Evans did not return a call seeking comment. Neither did the woman, who WW is not naming because she's not accused of breaking any laws or ethics rules.
Courtney claims the woman quit. "Her employment ended because she voluntarily resigned," Courtney writes in an email.
Documents obtained by WW through a public records request, however, show the woman signed a letter July 24, 2015, submitting her "resignation" in exchange for five months' pay—about $25,000—and six months' benefits. She also had to agree "irrevocably and unconditionally not to sue the state of Oregon and the [Senate President's Office]."
Creighton, the employment lawyer, notes employees don't typically get paid severance when they resign.
A couple of months before Courtney's office manager was terminated, a female legislative staffer had complained in May 2015 that Courtney's spokesman, Robin Maxey, who is male, "offered to buy her a beer at an event, and had stood so close as to be touching the side of his body with hers; that she declined his offer of a beer and moved across the bar, but Mr. Maxey followed her and repeated the same conduct."
Maxey denied the allegations, although he acknowledged later sending the woman an unwelcome Facebook message.
Courtney says he took the matter seriously. He rejects the notion he treated male and female employees differently.
"When I learned a [complaint] had been made about my communications director, I acted immediately," Courtney says. "I made it clear to him that should anything like this occur in the future, I would fire him."
Creighton, the employment lawyer, says the fact that Courtney's office manager lost her job despite apparently doing nothing wrong, while a male employee remained in place after harassment allegations, reflects a long-held worldview.
"Sexual harassment is so ingrained in Courtney's generation, they don't even see it's a problem," Creighton says.
There are villains galore in Avakian's 52-page report. There is Kruse, whose Neanderthal behavior sunk him. There are state Sen. Jackie Winters (R-Salem), who told Kruse's victims to tough it out; Senate Majority Leader Ginny Burdick (D-Portland), who told House leaders not to comment publicly—Democrats liked the way Kruse voted on some issues; and state Rep. David Gomberg (D-Otis), whose alleged serial harassment House Speaker Tina Kotek (D-Portland) struggled to contain. Kotek also failed to speak up on Gelser's behalf, telling Gelser that people found her insufficiently "likable." (Kotek has since apologized.)
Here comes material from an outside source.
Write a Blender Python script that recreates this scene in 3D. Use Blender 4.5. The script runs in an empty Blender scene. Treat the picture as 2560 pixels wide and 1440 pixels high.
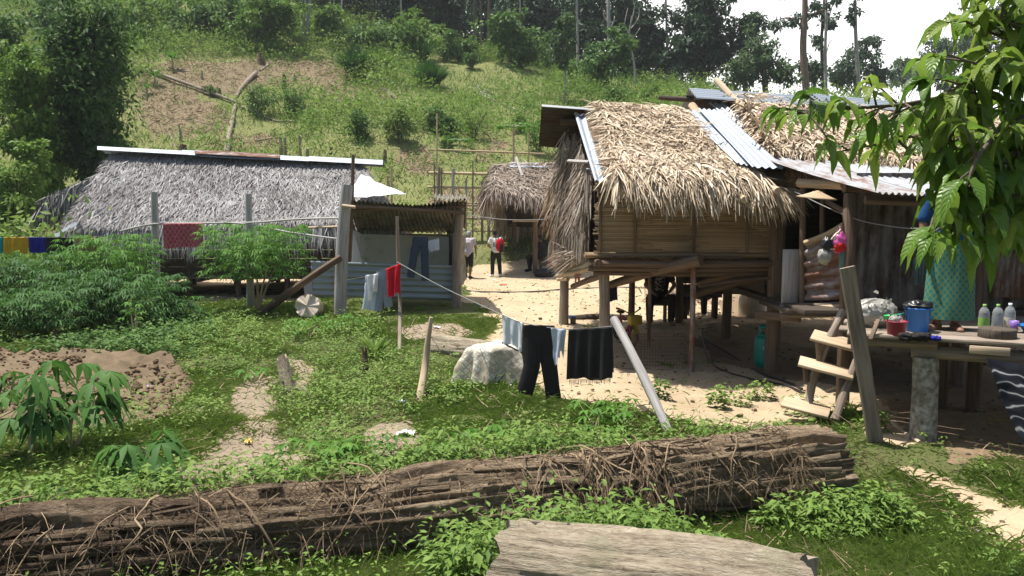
import bpy, math, random
import numpy as np
from mathutils import Vector, Matrix, Euler

rng = np.random.default_rng(11)
RND = random.Random(5)
SC = bpy.context.scene
COL = SC.collection
A = np.array

# ---------------------------------------------------------------- camera geometry (pinhole, pitched down)
FPX, PITCH, CAMZ = 1950.0, math.atan(183 / 1950.0), 2.07
CP, SP = math.cos(PITCH), math.sin(PITCH)

def ray(px, py):
    dx, dz = (px - 1280) / FPX, (720 - py) / FPX
    return A([dx, CP + dz * SP, -SP + dz * CP])

def P(px, py, Y):
    """world point at depth Y along a line of sight"""
    d = ray(px, py)
    return A([0, 0, CAMZ]) + d * (Y / d[1])

def S(px, Y):
    """metres per photo pixel times px at depth Y"""
    return px * Y / FPX

# ---------------------------------------------------------------- value noise
def _hash(i, j, k):
    h = (i * 374761393 + j * 668265263 + k * 2147483647 + 1013904223) & 0xFFFFFFFF
    h = ((h ^ (h >> 13)) * 1274126177) & 0xFFFFFFFF
    h = h ^ (h >> 16)
    return (h & 0xFFFFFF) / float(0xFFFFFF)

def vnoise(p):
    p = np.asarray(p, float)
    i = np.floor(p).astype(np.int64)
    f = p - i
    f = f * f * (3 - 2 * f)
    r = 0
    for a in (0, 1):
        for b in (0, 1):
            for c in (0, 1):
                w = (f[:, 0] if a else 1 - f[:, 0]) * (f[:, 1] if b else 1 - f[:, 1]) * (f[:, 2] if c else 1 - f[:, 2])
                r = r + w * _hash(i[:, 0] + a, i[:, 1] + b, i[:, 2] + c)
    return r * 2 - 1

def fbm(p, octv=3):
    p = np.asarray(p, float)
    r, amp = 0, 1.0
    for o in range(octv):
        r = r + amp * vnoise(p * (2 ** o) + 17.3 * o)
        amp *= .5
    return r

def xy0(x, y):
    x = np.atleast_1d(np.asarray(x, float)); y = np.atleast_1d(np.asarray(y, float))
    x, y = np.broadcast_arrays(x, y)
    return x, y

# ---------------------------------------------------------------- terrain
def softplus(t, w):
    t = np.asarray(t, float) / w
    return w * np.where(t > 20, t, np.log1p(np.exp(np.clip(t, -40, 20))))

def hraw(x, y):
    x, y = xy0(x, y)
    s = np.clip(.375 - .0035 * x, .22, .48)
    hill = s * softplus(y - 27.2, .9)
    s2 = np.clip(.02 - .02 * x, -.25, .3)
    hill = hill + (s2 - s) * softplus(y - 70, 3)
    q = np.stack([x, y, 0 * x], -1)
    bump = .06 * fbm(q / 1.3, 3) + .5 * fbm(q / 7 + 9, 3) * np.clip((y - 29) / 12, 0, 1)
    bump = bump * np.clip((y - 1) / 4, 0, 1)
    near = .42 * np.clip((3.2 - y) / 2.2, 0, 1) ** 2
    r = hill + bump + near
    # stream gully on the left, grassy bank by the shed
    for gx, gy, gr, gd in GULLY:
        r = r + gd * np.exp(-((x - gx) ** 2 + (y - gy) ** 2) / gr ** 2)
    return r

GULLY = []
def H(x, y):
    return float(hraw(x, y)[0])

def T(px, py, y0=2.5, y1=180.):
    """where a line of sight meets the terrain"""
    d = ray(px, py)
    ts = np.concatenate([np.arange(y0, 30, .05), np.arange(30, y1, .15)]) / d[1]
    pts = A([0, 0, CAMZ]) + ts[:, None] * d
    under = pts[:, 2] < hraw(pts[:, 0], pts[:, 1])
    k = int(np.argmax(under)) if under.any() else len(ts) - 1
    return pts[k]

def onground(px, Y):
    x = (px - 1280) / FPX * Y
    return A([x, Y, H(x, Y)])

for (gx, gy), gr, gd in [((660, 1000), .5, -.16), ((620, 1080), .55, -.2), ((600, 1150), .6, -.18), ((540, 1200), .5, -.12), ((250, 960), 1.6, -.12),
                          ((1010, 900), 1.1, .10), ((1700, 1035), 1.0, .05)]:
    d_ = ray(gx, gy); t_ = -CAMZ / d_[2]
    GULLY.append((d_[0] * t_, d_[1] * t_, gr, gd))

def poly_world(pix):
    return A([T(px, py)[:2] for px, py in pix])

def inpoly(poly, x, y):
    n = len(poly); c = np.zeros(np.shape(x), bool)
    j = n - 1
    for i in range(n):
        xi, yi = poly[i]; xj, yj = poly[j]
        cond = ((yi > y) != (yj > y)) & (x < (xj - xi) * (y - yi) / (yj - yi + 1e-12) + xi)
        c ^= cond
        j = i
    return c

# ---------------------------------------------------------------- mesh builder
class MB:
    def __init__(s):
        s.v = []; s.uv = []; s.r = []; s.f = []; s.n = 0
    def add(s, V, F, uv=None, r=None):
        V = np.asarray(V, float).reshape(-1, 3)
        n = len(V)
        s.v.append(V)
        s.uv.append(np.zeros((n, 2)) if uv is None else np.asarray(uv, float).reshape(-1, 2))
        s.r.append(np.full(n, RND.random()) if r is None else (np.full(n, float(r)) if np.isscalar(r) else np.asarray(r, float).reshape(-1)))
        for k in (F if isinstance(F, list) and len(F) and isinstance(F[0], np.ndarray) else [np.asarray(F)]):
            if len(k): s.f.append(np.asarray(k, np.int64) + s.n)
        s.n += n
        return s
    def arrays(s):
        return np.concatenate(s.v), np.concatenate(s.uv), np.concatenate(s.r), s.f
    def mesh(s, name, origin=(0, 0, 0), smooth=True):
        V, UV, RR, FF = s.arrays()
        me = bpy.data.meshes.new(name)
        V = V - np.asarray(origin)
        sizes = np.concatenate([np.full(len(f), f.shape[1], np.int32) for f in FF])
        loops = np.concatenate([f.reshape(-1) for f in FF]).astype(np.int32)
        starts = np.concatenate([[0], np.cumsum(sizes)[:-1]]).astype(np.int32)
        me.vertices.add(len(V)); me.vertices.foreach_set('co', V.astype(np.float32).ravel())
        me.loops.add(len(loops)); me.loops.foreach_set('vertex_index', loops)
        me.polygons.add(len(sizes)); me.polygons.foreach_set('loop_start', starts)
        me.polygons.foreach_set('use_smooth', np.full(len(sizes), smooth))
        ul = me.uv_layers.new(name='UVMap')
        ul.data.foreach_set('uv', UV[loops].astype(np.float32).ravel())
        at = me.attributes.new('rnd', 'FLOAT', 'POINT')
        at.data.foreach_set('value', RR.astype(np.float32))
        me.update(calc_edges=True)
        return me
    def build(s, name, mat, parent=None, origin=None, smooth=True):
        org = A(WLOC.get(parent.name, (0, 0, 0))) if parent is not None else A(origin if origin is not None else (0, 0, 0))
        me = s.mesh(name, org, smooth)
        o = bpy.data.objects.new(name, me); COL.objects.link(o)
        if mat is not None: me.materials.append(mat)
        if parent is not None: o.parent = parent
        else: o.location = org
        WLOC[o.name] = tuple(org)
        return o

WLOC = {}

def tag(o, label, cat, group=None):
    o['label'] = label; o['category'] = cat
    if group: o['group'] = group
    return o

def thing(name, label, cat, loc, group=None):
    o = bpy.data.objects.new(name, None); COL.objects.link(o)
    o.location = loc; o.empty_display_size = .1
    WLOC[o.name] = tuple(loc)
    return tag(o, label, cat, group)

def single(mb, name, mat, label, cat, group=None, smooth=True, origin=None):
    V = np.concatenate(mb.v)
    if origin is None:
        lo, hi = V.min(0), V.max(0)
        origin = ((lo[0] + hi[0]) / 2, (lo[1] + hi[1]) / 2, lo[2])
    return tag(mb.build(name, mat, None, origin, smooth), label, cat, group)

def copy_tree(o, parent=None):
    c = o.copy(); COL.objects.link(c)
    if parent is not None: c.parent = parent
    for ch in list(o.children): copy_tree(ch, c)
    return c

def norm(v):
    v = np.asarray(v, float)
    return v / (np.linalg.norm(v, axis=-1, keepdims=True) + 1e-12)

# ---------------------------------------------------------------- shapes
def tube(mb, pts, rad, seg=10, cap=True, wob=0., r=None, sub=0, ell=None):
    pts = np.asarray(pts, float)
    rad = np.full(len(pts), rad, float) if np.isscalar(rad) else np.asarray(rad, float)
    if sub:
        t = np.linspace(0, len(pts) - 1, (len(pts) - 1) * sub + 1)
        # Catmull-Rom
        i = np.clip(t.astype(int), 0, len(pts) - 2); f = (t - i)[:, None]
        g = lambda k: pts[np.clip(k, 0, len(pts) - 1)]
        p0, p1, p2, p3 = g(i - 1), g(i), g(i + 1), g(i + 2)
        npts = .5 * ((2 * p1) + (-p0 + p2) * f + (2 * p0 - 5 * p1 + 4 * p2 - p3) * f ** 2 + (-p0 + 3 * p1 - 3 * p2 + p3) * f ** 3)
        rad = np.interp(t, np.arange(len(rad)), rad); pts = npts
    n = len(pts)
    tan = norm(np.gradient(pts, axis=0))
    up = A([0, 0, 1.]) if abs(tan[0][2]) < .9 else A([1., 0, 0])
    a = norm(np.cross(tan[0], up)); fr = []
    for k in range(n):
        a = norm(a - tan[k] * np.dot(a, tan[k])); fr.append(a)
    fa = A(fr); fb = np.cross(tan, fa)
    th = np.arange(seg + 1) / seg * 2 * np.pi
    R = rad[:, None] * np.ones(seg + 1)
    if wob:
        ph = rng.random() * 50
        q = np.stack([np.cos(th)[None] * 1.3 + 0 * R, np.sin(th)[None] * 1.3 + 0 * R, np.arange(n)[:, None] * .55 + 0 * R + ph], -1).reshape(-1, 3)
        R = R * (1 + wob * fbm(q, 2).reshape(R.shape))
    ex = 1.0 if ell is None else ell
    V = pts[:, None] + fa[:, None] * (R * np.cos(th))[..., None] + fb[:, None] * (R * ex * np.sin(th))[..., None]
    ln = np.concatenate([[0], np.cumsum(np.linalg.norm(np.diff(pts, axis=0), axis=1))])
    uv = np.stack([np.broadcast_to(th[None] * rad.mean(), R.shape), np.broadcast_to(ln[:, None], R.shape)], -1)
    m = seg + 1
    ii, jj = np.meshgrid(np.arange(n - 1), np.arange(seg), indexing='ij')
    q = (ii * m + jj).ravel()
    F = [np.stack([q, q + 1, q + m + 1, q + m], -1)]
    V = V.reshape(-1, 3); uv = uv.reshape(-1, 2)
    rr = RND.random() if r is None else r
    mb.add(V, F, uv, rr)
    if cap:
        for k, flip in ((0, True), (n - 1, False)):
            ring = V[k * m:k * m + seg]; c = pts[k]
            W = np.concatenate([ring, [c]])
            j = np.arange(seg); tri = np.stack([j, (j + 1) % seg, np.full(seg, seg)], -1)
            if flip: tri = tri[:, ::-1]
            u = (W - c); uvc = np.stack([u @ fa[k] + .37, u @ fb[k] * .15], -1)
            mb.add(W, tri, uvc, rr)
    return mb

def grid(mb, Pts, r=None, uvs=(1, 1), closed=False):
    Pts = np.asarray(Pts, float); n, m = Pts.shape[:2]
    ii, jj = np.meshgrid(np.arange(n - 1), np.arange(m - 1), indexing='ij')
    q = (ii * m + jj).ravel()
    F = [np.stack([q, q + 1, q + m + 1, q + m], -1)]
    u, v = np.meshgrid(np.linspace(0, uvs[0], m), np.linspace(0, uvs[1], n))
    mb.add(Pts.reshape(-1, 3), F, np.stack([u, v], -1).reshape(-1, 2), r)
    return mb

def box(mb, c, size, ax=None, r=None, bev=.0):
    """box about c, size (3), ax = 3x3 rows of axes; lightly bevelled"""
    ax = np.eye(3) if ax is None else np.asarray(ax, float)
    h = np.asarray(size, float) / 2
    b = bev if bev else min(h) * .16
    V = []; 
    for sx in (-1, 1):
        for sy in (-1, 1):
            for sz in (-1, 1):
                s = A([sx, sy, sz])
                for k in range(3):
                    d = h - b; d[k] = h[k]
                    V.append(s * d)
    V = A(V)
    idx = lambda sx, sy, sz, k: ((sx > 0) * 4 + (sy > 0) * 2 + (sz > 0)) * 3 + k
    Q = []
    def push(l):
        p = V[l]; nrm = np.cross(p[1] - p[0], p[2] - p[0])
        if np.dot(nrm, p.mean(0)) < 0: l = l[::-1]
        return l
    for k in range(3):
        o = [a for a in range(3) if a != k]
        for s in (-1, 1):
            l = []
            for a, b2 in ((-1, -1), (1, -1), (1, 1), (-1, 1)):
                t = [0, 0, 0]; t[k] = s; t[o[0]] = a; t[o[1]] = b2
                l.append(idx(*t, k))
            Q.append(push(l))
        for a in (-1, 1):
            for b2 in (-1, 1):
                l = []
                t = [0, 0, 0]; t[o[0]] = a; t[o[1]] = b2
                for s in (-1, 1):
                    t[k] = s
                    l.append((idx(*t, o[0]), idx(*t, o[1])))
                Q.append(push([l[0][0], l[0][1], l[1][1], l[1][0]]))
    Tt = []
    for sx in (-1, 1):
        for sy in (-1, 1):
            for sz in (-1, 1):
                Tt.append(push([idx(sx, sy, sz, k) for k in range(3)]))
    lax = int(np.argmax(h))
    oth = [a for a in range(3) if a != lax]
    uv = np.stack([V[:, oth[0]] + V[:, oth[1]], V[:, lax]], -1)
    mb.add(V @ ax + np.asarray(c), [A(Q), A(Tt)], uv + rng.random(2) * 3, r)
    return mb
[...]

The report landed in Salem like a stink bomb, just a couple of weeks before lawmakers convene for the 2019 session. Given Democrats' supermajorities in both chambers, the session holds the potential to be the most consequential in decades—if lawmakers can stay on speaking terms.
Kotek and Courtney, who defied Avakian's subpoenas until forced to comply by a Multnomah County circuit judge, pushed back hard on Avakian's report. "My initial reaction is disappointment and frustration," Kotek said in a statement when it was released. "I disagree with many of the assertions in the commissioner's report," Courtney added.
That struck even some Democrats as misguided.
"There's a very real problem in Salem," says Oregon Democratic Party Chairwoman Jeanne Atkins after reading the report. "I hope our legislative leaders will resist the urge to focus on where they think the report is unfair or inaccurate. If we look at the big picture, I think this analysis by Commissioner Avakian's BOLI team could be very helpful."
It now falls to Avakian's successor, Labor Commissioner Val Hoyle, who was sworn in Jan. 7, to determine the appropriate penalty or remedy for the violations Avakian's report found.